As some of you may know, I have been involved in an affair with my best friend for the better part of 6 years. We have been friends since we were teenagers (we are both now 37) - she moved to England for teachers college, met a guy and started a family. I stayed in Canada, and ironically became a professor at the university we both attended.
We had amazing chemistry when we were younger, but couldn't get the timing right - either she was seeing someone, or I was. Right before she left, I told her I loved her, but she was with someone... and I thought I had missed my chance. In 2016 on a visit to Canada, a night out turned into something more, and since then, we have been in an on again and off again affair. Most recently, I just got back from visiting her in England - quite literally no one in my life knows I went. I told family/friends/colleagues that I was speaking at a conference, and off I went.
As always, we had a magical time. I took her to Hélène Darroze, one of London's few 3 star Michelin restaurants, and it felt like we never skipped a beat. In parting though, we both acknowledged that neither of us knows where this can go - as we lay together, we literally had to set a timer because she had to get home to her husband and kids.
There is no tenable path forward, she would be giving up her entire life to be with me, and even if she was prepared to do that, there are two young children involved. I can't move to England for a number of professional and personal obligations.
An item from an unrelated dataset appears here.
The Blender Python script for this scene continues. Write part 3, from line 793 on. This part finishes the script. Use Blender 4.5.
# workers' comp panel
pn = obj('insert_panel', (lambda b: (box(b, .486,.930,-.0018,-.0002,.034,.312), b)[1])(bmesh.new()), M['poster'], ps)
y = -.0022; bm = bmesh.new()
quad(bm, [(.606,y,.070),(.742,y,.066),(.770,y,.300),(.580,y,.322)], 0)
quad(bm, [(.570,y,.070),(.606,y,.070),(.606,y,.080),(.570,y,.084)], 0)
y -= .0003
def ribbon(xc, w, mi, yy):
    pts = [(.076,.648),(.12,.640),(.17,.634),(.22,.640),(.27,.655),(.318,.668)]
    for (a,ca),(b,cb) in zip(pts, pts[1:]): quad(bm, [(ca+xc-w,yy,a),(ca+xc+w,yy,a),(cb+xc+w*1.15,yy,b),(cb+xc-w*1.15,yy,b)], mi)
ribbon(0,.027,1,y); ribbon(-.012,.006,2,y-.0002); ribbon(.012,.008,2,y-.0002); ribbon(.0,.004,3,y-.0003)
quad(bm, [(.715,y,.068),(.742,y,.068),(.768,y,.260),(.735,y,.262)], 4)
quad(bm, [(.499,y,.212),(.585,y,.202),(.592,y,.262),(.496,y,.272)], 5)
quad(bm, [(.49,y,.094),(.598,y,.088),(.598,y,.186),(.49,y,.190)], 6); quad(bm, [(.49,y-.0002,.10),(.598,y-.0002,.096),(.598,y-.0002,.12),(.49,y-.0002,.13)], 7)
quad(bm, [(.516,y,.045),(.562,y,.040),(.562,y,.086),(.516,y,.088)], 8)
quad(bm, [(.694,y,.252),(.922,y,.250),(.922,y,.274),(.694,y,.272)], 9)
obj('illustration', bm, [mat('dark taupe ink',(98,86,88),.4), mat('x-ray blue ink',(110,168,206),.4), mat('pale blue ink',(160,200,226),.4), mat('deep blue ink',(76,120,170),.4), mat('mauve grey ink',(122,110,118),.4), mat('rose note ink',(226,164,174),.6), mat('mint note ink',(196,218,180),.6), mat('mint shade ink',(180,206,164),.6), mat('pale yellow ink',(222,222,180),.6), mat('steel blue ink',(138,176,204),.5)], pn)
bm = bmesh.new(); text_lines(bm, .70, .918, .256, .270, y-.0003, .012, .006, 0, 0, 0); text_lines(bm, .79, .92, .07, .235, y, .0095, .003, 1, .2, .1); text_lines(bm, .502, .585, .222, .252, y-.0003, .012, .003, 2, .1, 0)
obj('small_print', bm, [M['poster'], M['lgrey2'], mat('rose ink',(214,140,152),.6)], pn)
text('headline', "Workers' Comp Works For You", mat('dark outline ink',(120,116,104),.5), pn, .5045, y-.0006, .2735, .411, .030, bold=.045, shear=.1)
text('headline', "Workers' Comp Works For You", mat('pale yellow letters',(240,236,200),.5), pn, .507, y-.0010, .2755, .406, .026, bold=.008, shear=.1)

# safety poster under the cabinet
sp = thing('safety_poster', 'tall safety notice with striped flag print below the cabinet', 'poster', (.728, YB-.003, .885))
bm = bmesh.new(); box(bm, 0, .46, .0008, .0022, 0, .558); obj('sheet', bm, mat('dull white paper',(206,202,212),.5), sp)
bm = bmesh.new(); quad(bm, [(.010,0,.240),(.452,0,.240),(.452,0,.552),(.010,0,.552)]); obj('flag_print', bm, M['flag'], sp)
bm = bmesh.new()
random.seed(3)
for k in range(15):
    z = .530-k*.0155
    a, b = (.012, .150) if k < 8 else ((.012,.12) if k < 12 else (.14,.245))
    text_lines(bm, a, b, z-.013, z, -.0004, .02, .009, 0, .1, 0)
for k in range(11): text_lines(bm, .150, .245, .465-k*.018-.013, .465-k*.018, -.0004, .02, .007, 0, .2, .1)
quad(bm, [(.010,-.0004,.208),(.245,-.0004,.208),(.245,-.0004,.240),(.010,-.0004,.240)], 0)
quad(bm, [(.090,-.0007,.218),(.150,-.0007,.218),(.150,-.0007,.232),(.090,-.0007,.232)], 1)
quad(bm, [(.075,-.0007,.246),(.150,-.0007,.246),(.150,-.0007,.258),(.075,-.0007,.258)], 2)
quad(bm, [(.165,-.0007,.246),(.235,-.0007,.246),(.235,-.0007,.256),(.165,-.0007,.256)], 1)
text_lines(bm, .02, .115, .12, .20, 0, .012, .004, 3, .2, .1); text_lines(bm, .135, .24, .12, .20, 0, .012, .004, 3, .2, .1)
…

The logical thing to do would be to stop - we are both being awful people, and I know I am contributing to something that could tear a family apart. The look of guilt on her face as she walked out the door should be enough to stop, but we never do.
The cycle will rinse and repeat. Me living for these brief moments when I can see her, and keeping other woman at arms length, while she experiences a period of self loathing/shame (if only for a little while, as we eventually begin rationalizing reasons why it's okay to do this).
I don't know why I'm telling any of you this - I guess it's because I'm too ashamed to tell people that actually know me. Even with all of this in mind, I would do it again in a heartbeat.
You want to know what's worse than unrequited love, or a missed opportunity? Love that's reciprocated, but can't be acted upon. In some ways, it would have been easier if she told me she didn't feel the same way.
To the younger guys/girls out there, if you like someone and there's a chance of being together - tell them, don't wait.
PS: I know I am being a horrible person, and have no intent on rationalizing what I am doing. Flame away.